--- EXERCISE GOAL ---
Return verbatim everything from the first line through the line that contains "COL = scene.collection", and stop there.

## start

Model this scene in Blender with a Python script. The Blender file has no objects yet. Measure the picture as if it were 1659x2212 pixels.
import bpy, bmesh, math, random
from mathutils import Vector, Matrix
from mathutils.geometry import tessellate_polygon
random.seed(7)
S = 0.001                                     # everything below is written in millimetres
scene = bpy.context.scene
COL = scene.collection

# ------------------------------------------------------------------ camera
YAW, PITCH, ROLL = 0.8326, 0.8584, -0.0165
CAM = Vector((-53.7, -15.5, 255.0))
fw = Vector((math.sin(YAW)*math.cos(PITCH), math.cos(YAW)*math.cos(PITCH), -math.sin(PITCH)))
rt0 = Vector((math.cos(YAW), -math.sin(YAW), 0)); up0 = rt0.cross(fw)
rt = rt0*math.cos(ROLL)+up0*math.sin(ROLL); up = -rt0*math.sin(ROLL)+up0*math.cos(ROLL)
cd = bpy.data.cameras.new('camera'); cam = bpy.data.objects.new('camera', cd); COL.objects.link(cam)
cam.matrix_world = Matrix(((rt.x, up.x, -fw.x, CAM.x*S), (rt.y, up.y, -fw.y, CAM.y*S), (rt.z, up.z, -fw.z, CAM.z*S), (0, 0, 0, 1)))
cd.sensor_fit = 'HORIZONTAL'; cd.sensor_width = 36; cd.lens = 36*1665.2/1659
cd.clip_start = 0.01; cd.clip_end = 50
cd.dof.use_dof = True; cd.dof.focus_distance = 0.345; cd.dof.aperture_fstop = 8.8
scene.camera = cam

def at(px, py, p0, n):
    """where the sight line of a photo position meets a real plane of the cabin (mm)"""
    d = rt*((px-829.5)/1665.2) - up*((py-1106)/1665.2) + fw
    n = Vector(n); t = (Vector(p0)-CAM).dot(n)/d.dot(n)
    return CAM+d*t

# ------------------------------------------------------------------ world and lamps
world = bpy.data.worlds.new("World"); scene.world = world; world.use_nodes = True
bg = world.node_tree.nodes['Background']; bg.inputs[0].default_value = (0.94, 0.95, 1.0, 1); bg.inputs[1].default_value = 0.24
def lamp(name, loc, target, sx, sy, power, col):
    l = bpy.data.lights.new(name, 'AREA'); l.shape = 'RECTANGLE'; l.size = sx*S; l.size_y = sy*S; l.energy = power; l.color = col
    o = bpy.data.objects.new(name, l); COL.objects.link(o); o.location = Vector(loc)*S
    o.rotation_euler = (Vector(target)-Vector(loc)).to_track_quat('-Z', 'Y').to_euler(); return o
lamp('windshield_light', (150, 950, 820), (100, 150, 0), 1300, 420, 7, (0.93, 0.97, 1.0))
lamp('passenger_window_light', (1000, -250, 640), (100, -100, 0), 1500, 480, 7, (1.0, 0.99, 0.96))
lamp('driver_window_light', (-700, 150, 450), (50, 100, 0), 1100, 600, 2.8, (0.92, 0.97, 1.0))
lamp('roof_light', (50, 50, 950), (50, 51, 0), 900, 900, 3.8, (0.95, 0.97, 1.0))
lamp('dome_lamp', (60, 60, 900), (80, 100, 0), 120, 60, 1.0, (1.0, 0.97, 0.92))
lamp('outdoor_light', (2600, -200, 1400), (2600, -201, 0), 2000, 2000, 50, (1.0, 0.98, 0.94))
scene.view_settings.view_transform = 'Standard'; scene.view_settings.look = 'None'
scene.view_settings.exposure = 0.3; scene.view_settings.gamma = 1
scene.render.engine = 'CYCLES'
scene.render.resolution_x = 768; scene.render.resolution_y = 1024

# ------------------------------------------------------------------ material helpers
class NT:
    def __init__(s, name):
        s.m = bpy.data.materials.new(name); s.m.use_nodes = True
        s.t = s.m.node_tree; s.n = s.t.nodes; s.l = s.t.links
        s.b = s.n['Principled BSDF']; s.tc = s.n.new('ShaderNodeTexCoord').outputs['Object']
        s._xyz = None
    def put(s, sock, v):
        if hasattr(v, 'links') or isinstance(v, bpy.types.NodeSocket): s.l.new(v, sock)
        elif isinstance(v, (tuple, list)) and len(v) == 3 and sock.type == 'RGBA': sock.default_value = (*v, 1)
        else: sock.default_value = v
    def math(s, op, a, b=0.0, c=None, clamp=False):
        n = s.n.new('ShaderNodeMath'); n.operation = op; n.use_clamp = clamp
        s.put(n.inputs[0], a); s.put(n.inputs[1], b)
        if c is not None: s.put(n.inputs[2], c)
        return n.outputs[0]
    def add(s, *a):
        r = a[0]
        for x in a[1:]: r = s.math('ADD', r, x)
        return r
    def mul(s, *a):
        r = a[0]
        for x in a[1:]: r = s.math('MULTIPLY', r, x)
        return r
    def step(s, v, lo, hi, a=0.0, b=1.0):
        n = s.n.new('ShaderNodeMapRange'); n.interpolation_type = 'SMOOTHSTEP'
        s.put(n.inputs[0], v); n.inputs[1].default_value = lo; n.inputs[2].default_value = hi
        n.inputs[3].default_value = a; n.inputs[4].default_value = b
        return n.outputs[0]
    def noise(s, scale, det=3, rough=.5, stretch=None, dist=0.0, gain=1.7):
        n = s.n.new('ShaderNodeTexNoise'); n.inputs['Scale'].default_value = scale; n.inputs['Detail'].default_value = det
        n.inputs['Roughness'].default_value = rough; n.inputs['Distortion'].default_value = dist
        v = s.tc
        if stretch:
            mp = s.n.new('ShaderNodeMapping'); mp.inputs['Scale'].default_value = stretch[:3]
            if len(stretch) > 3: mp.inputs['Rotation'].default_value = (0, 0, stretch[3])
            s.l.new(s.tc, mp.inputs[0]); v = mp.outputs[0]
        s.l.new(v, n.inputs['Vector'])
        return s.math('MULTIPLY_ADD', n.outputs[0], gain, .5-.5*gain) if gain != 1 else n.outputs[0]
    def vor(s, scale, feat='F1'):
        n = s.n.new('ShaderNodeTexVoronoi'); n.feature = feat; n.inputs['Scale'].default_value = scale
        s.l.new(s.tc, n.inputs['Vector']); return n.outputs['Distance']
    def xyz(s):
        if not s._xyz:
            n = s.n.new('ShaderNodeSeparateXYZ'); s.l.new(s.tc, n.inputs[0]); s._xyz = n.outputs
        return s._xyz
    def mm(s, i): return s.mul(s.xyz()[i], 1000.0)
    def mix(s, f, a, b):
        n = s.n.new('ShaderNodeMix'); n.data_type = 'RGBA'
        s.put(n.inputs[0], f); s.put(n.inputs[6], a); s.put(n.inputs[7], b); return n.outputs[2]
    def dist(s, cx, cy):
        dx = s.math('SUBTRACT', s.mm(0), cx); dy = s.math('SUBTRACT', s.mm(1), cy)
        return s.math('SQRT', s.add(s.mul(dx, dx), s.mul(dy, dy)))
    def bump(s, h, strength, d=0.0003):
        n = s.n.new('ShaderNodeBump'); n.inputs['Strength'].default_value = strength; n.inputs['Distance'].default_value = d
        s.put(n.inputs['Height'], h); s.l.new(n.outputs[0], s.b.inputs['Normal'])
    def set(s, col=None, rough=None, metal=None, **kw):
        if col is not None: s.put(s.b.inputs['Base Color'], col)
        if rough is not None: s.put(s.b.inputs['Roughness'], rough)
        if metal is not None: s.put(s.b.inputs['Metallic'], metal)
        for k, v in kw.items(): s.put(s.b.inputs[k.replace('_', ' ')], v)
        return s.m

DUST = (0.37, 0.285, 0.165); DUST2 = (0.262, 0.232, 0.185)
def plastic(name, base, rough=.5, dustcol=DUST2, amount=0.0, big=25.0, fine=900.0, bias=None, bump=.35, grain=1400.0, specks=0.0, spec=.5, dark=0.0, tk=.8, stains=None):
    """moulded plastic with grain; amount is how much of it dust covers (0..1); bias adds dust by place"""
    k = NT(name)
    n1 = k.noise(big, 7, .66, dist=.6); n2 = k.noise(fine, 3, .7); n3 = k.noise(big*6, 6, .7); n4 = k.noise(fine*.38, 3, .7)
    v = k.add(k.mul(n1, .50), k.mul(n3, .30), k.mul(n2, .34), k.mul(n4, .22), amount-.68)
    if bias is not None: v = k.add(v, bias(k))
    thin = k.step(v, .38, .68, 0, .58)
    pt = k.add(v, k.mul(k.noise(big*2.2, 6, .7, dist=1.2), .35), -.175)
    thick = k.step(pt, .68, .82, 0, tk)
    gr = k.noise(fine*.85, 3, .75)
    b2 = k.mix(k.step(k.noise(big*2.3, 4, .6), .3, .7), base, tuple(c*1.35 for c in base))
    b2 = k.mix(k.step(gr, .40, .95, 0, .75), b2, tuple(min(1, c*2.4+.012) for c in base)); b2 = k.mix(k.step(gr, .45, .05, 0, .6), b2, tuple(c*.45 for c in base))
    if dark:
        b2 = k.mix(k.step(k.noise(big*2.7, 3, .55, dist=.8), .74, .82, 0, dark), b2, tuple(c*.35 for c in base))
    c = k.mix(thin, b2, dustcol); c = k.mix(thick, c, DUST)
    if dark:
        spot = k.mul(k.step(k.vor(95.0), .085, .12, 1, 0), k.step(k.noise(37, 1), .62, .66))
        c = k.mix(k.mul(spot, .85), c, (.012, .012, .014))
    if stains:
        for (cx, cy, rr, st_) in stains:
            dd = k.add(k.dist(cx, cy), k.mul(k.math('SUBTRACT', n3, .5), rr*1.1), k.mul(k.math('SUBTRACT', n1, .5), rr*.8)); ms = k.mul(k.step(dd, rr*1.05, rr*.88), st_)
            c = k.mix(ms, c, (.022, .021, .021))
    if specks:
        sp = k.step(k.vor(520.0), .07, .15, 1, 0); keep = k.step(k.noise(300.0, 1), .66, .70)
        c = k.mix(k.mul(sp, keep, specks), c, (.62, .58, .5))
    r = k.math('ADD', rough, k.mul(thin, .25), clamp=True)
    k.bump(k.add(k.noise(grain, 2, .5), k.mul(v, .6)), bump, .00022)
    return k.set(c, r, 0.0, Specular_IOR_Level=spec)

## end

--- WORKED ANSWER ---
Model this scene in Blender with a Python script. The Blender file has no objects yet. Measure the picture as if it were 1659x2212 pixels.
import bpy, bmesh, math, random
from mathutils import Vector, Matrix
from mathutils.geometry import tessellate_polygon
random.seed(7)
S = 0.001                                     # everything below is written in millimetres
scene = bpy.context.scene
COL = scene.collection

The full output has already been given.